If Gov. Jerry Brown’s proposal to ax redevelopment agencies comes to bear it won’t — in some cities — just jeopardize redevelopment money, it will hit their general funds.
The city of Irvine is a case in point. The relatively new master-planned city doesn’t suffer from the
usual blight cities point to when they activate a redevelopment agency, per redevelopment law. Irvine’s redevelopment agency was activated to fund conversion of the former El Toro Marine Air Base into the Great Park.
And unlike in many other places, there is not a separate redevelopment bureaucracy — the city and the agency share resources. Consequently, there are 26 different staffers working at least part-time on redevelopment issues, according to a memo released by the city. Time spent on those issues is compensated with redevelopment funds.
When employees aren’t working on redevelopment issues, other funds are used to cover their salaries, according to an email from Assistant City Manager Sharon Landers. She wrote in the email that “Depending on the type of project an employee is working on, their salary may be fully or partly reimbursed by, for example, grant funds or development fees” and general fund monies.
In 2010, the city of Irvine paid out $771,854 from redevelopment funds to employees who worked on redevelopment issues, according to figures released by the city. In addition to those payouts, the city manager and assistant city manager were paid $27,557 and $22,525, respectively, also from redevelopment funds.

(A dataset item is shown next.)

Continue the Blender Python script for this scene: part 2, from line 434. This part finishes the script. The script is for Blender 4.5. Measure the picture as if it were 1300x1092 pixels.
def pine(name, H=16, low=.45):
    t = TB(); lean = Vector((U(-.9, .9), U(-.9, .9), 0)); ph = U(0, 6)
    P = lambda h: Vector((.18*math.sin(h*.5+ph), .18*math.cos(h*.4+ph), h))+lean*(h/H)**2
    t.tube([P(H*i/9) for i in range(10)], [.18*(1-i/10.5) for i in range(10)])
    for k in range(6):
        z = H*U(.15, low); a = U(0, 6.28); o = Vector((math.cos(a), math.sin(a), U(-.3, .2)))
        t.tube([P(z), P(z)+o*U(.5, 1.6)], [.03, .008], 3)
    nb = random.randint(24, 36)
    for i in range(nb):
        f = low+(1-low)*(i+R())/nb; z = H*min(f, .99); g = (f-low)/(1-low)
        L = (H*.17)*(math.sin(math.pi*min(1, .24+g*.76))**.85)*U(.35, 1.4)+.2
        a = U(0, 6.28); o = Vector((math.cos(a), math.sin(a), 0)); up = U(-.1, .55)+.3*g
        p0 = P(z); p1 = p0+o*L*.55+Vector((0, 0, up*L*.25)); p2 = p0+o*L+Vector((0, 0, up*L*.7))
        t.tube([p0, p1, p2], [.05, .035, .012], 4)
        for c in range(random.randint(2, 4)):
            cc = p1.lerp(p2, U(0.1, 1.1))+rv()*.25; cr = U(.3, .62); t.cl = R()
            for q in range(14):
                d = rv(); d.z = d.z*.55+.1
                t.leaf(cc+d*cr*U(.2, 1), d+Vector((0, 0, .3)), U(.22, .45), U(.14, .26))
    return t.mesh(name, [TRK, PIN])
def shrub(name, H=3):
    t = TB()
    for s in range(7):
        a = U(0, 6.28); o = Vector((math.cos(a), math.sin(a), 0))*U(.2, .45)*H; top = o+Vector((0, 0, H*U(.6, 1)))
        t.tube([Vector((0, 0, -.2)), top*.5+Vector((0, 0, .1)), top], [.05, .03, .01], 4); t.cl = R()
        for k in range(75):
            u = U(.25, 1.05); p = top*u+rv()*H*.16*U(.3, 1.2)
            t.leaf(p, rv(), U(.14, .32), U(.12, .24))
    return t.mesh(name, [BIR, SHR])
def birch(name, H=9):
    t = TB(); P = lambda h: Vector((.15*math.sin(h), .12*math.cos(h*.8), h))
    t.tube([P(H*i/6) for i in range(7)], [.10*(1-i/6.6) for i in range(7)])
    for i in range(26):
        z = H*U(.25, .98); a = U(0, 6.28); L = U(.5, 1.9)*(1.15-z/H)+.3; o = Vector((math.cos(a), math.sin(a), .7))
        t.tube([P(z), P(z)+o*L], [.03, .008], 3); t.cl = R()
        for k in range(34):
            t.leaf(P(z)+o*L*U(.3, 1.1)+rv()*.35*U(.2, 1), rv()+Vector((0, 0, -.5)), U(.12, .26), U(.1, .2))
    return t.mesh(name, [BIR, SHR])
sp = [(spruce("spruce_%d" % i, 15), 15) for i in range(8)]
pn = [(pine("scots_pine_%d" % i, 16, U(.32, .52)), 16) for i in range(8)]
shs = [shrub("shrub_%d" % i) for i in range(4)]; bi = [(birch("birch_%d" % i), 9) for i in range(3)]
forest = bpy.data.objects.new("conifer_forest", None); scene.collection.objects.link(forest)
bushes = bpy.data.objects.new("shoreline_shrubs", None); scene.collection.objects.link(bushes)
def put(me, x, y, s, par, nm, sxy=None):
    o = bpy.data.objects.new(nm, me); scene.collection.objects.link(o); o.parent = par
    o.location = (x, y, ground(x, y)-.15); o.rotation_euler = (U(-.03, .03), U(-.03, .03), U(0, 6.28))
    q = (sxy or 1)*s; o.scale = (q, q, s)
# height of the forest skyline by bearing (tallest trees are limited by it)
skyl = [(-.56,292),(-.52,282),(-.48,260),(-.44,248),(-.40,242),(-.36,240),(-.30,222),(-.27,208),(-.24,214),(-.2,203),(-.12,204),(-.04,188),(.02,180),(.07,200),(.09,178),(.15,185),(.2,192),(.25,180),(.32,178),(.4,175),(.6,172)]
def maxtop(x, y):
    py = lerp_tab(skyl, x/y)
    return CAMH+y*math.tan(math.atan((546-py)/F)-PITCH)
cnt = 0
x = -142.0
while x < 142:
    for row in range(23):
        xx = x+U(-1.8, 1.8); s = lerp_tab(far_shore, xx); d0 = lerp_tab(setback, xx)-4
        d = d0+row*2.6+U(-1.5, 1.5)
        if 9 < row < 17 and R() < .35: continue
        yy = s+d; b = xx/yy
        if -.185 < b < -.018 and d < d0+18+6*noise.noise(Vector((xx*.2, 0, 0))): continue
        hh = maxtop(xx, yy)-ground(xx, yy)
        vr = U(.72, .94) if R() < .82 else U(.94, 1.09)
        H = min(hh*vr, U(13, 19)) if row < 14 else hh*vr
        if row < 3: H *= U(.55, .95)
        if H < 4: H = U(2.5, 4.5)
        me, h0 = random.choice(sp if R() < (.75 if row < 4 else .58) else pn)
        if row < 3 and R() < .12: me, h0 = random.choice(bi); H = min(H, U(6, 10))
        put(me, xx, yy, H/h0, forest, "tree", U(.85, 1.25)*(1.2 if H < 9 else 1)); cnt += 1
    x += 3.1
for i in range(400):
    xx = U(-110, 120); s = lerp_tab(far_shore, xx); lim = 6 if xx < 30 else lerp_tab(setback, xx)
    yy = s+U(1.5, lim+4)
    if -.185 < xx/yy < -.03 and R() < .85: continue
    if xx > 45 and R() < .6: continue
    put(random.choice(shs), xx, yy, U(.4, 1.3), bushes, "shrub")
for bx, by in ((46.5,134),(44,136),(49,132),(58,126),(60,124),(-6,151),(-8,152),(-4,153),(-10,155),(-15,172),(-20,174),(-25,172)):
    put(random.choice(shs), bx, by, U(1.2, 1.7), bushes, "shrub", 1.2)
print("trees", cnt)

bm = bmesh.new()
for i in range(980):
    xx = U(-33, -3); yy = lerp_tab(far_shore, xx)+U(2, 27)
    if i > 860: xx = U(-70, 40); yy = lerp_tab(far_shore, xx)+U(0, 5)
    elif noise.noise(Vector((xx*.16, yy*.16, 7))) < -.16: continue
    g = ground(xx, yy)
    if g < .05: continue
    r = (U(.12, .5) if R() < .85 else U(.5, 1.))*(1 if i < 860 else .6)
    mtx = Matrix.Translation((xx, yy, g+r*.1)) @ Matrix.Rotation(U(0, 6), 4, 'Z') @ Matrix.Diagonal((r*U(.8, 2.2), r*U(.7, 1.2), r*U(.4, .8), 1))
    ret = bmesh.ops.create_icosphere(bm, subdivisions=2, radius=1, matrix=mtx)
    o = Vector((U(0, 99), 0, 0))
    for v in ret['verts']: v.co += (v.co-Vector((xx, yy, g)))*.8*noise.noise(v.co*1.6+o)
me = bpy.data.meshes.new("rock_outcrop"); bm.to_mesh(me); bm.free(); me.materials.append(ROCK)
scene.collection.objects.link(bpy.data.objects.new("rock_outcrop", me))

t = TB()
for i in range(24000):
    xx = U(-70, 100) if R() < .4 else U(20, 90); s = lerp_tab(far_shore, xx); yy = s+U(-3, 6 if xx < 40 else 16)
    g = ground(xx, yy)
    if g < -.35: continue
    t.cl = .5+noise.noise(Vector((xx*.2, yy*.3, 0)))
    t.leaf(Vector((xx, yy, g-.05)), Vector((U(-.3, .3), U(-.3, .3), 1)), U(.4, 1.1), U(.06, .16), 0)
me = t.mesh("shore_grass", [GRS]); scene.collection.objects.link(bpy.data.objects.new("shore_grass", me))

Brown’s plan, if it is implemented, would have a significant impact on how these employees are paid. Finance Commission Chairman Don Dressler said the scenario could lead to a massive reorganization of the city’s administrative offices and the community development agency.
“If the RDA goes they’re going to have to make other staff decisions, there’s no question about that,” Dressler said. “It’s like a role of dominoes. It’s a reorganization issue.”
The city has already shown signs of digging deep to keep rainy-day reserve levels from getting dangerously low.
Earlier this year, Dressler criticized what he said were unusual planned transfers to bolster the rainy day reserve fund — transfers from funds that are usually rededicated toward capital improvements — calling them akin to giving a “hot credit card to a teenager going to the mall”
For fiscal year 2010-11, the city cut $12.8 million and dipped into its rainy day reserves to the tune of $14 million.
When the city approved the budget, the city projected to have just under $8 million in rainy-day reserves left at the end of the fiscal year. Now, if the transfers Dressler was uncomfortable with go through, the city projects it will have $15 million.